Das Konstrukt einer 'terroristischen Vereinigung' durch die Bundesanwaltschaft mit Hilfe des § 129a ist für die breite Öffentlichkeit kaum verständlich. Noch weniger verstanden wird bisher jedoch, welche Folgen dieses Verfahren für kritische Wissenschaft, Kunst und politisches Engagement haben wird. Die Freiheit der Rede, des künstlerischen Ausdrucks und der politischen Praxis drohen in einem Klima der Angst zu ersticken.

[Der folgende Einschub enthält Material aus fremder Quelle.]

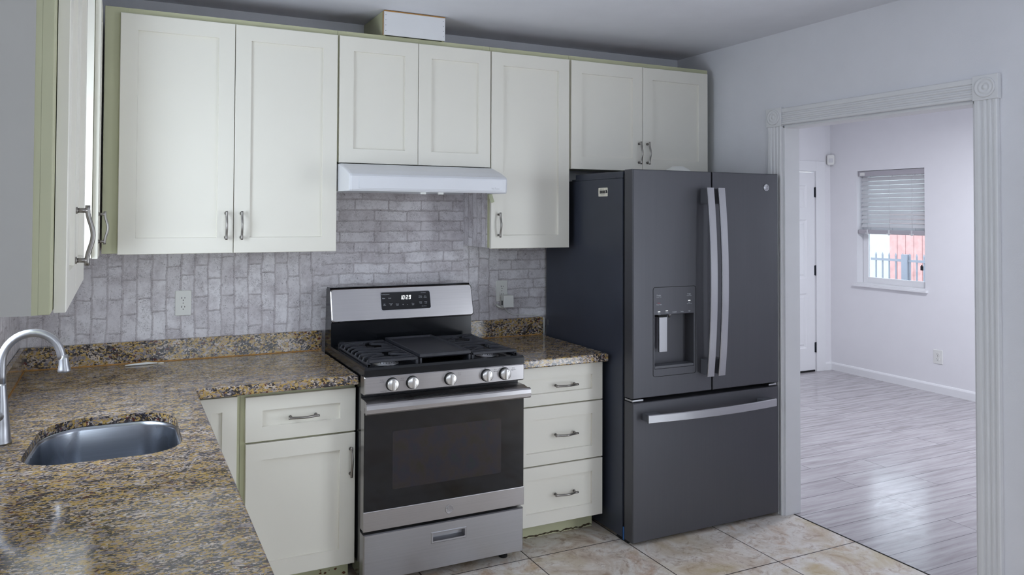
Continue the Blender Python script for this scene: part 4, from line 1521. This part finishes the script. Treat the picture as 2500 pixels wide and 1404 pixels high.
# ------------------------------------------------------------------ outside the window
bm = B(); bx(bm, RX + .15, 30, -12, 20, -.15, -.10); struct('ground', bm, 'ground')
t = thing('iron_fence', 'dark iron picket fence outside the side room window', 'fence', (9.5, 2.8, -.1))
bm = B()
bx(bm, 9.485, 9.515, 1.2, 4.4, 1.005, 1.035); bx(bm, 9.485, 9.515, 1.2, 4.4, .10, .13)
link('rail', bm, 'fence', t)
for k in range(34):
    y = 1.25 + k * .094
    bm = B(); bx(bm, 9.492, 9.508, y - .007, y + .007, -.1, 1.075); loft(bm, [[V((9.5 + a * .010, y + b * .010, 1.075)) for a, b in ((-1, -1), (1, -1), (1, 1), (-1, 1))], [V((9.5 + a * .001, y + b * .001, 1.115)) for a, b in ((-1, -1), (1, -1), (1, 1), (-1, 1))]])
    link('picket', bm, 'fence', t)
bm = B(); bx(bm, 9.46, 9.54, 2.575, 2.655, -.1, 1.10, .004)
link('post', bm, 'fence', t)
t = thing('wood_fence', 'red stained board fence behind the iron fence outside', 'fence', (12.0, 3.6, -.1))
for k in range(17):
    y = 2.25 + k * .142
    bm = B(); bx(bm, 11.99, 12.02, y, y + .136, -.1, 1.62 + .012 * (k % 3), .003)
    link('board', bm, 'redwood', t)
bm = B(); bx(bm, 12.02, 12.06, 2.25, 4.66, .3, .39); bx(bm, 12.02, 12.06, 2.25, 4.66, 1.25, 1.34)
link('rail', bm, 'redwood', t)
t = thing('neighbour_house', 'pale stucco house wall far outside the side room window', 'house', (14.5, 7, -.1))
bm = B(); bx(bm, 14.0, 15.0, 4.9, 10.5, -.1, 2.9); link('house_wall', bm, 'stucco', t)
bm = B(); loft(bm, [[V((13.7, y, 2.9)), V((15.3, y, 2.9)), V((14.5, y, 3.8))] for y in (4.7, 10.7)]); link('roof', bm, 'redwood', t)
random.seed(11)
for k, (y, lab) in enumerate(((1.98, 'right'), (2.72, 'centre'), (3.46, 'left'))):
    bm = B()
    for j in range(420):
        c = V((9.05 + random.uniform(-.2, .2), y + random.uniform(-.29, .29), .36 + random.uniform(-.42, .42)))
        d = V((random.gauss(0, 1), random.gauss(0, 1), random.gauss(0, 1))).normalized(); e = d.orthogonal().normalized()
        s_ = random.uniform(.03, .05)
        vs = [bm.verts.new(c + d * s_), bm.verts.new(c + e * s_ * .4), bm.verts.new(c - d * s_), bm.verts.new(c - e * s_ * .4)]
        bm.faces.new(vs)
    o = link('shrub', bm, 'leaf')
    where = {'right': 'grey green shrub right of the iron fence post outside', 'centre': 'grey green shrub in front of the iron fence post outside', 'left': 'grey green shrub left of the iron fence post outside'}[lab]
    tag(o, where, 'shrub', 'shrubs by the iron fence')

Die Veranstaltung wird über den aktuellen Fall und über den § 129a
informieren: Welche Geschichte hat der § 129a? Welchen Zweck hat dieser Paragraf heute? Sind politische Interessen im Spiel oder zeigt sich in seiner Anwendung nur die normale Funktionsweise der so genannten Inneren Sicherheit? Welche Gesetzesänderungen stehen an? Was bedeutet dies für politisches Engagement und kritische Wissenschaft? Werden demokratische Grundrechte aufgegeben?

Es sprechen:

• Christina Clemm (Rechtsanwältin) informiert zum aktuellen Stand des Verfahrens in Berlin.
• Dr. Rolf Gössner (Rechtsanwalt, Präsident der Internationalen Liga für Menschenrechte) klärt über die historische und gegenwärtige Bedeutung des § 129 a, seine justizpolitischen Implikationen und dessen europäische Dimension auf.
• Dr. Fritz Storim (Politischer Aktivist und von mehreren Strafverfahren nach dem § 129a betroffen; Messstelle für Arbeits- und Umweltschutz, MAUS e.V., Bremen) verdeutlicht, welche Auswirkungen dieser Paragraf – ohne dass Straftaten nachgewiesen werden – auf die davon Betroffenen hat.
• Prof. Dr. Roland Roth (Hochschule Magdeburg-Stendal, Komitee für Grundrechte und Demokratie) beschreibt die gegenwärtigen Bestrebungen der Bundesregierung, über den § 129a hinaus weitere Überwachungsmaßnahmen, Strafgesetze und Kriminalisierungen einzuführen – und er zeigt, was derartige Kriminalisierungen bereits heute für soziale Bewegungen bedeuten.
• Dr. Britta Grell (Moderation, INURA. International Network of Urban Research and Action, Berlin)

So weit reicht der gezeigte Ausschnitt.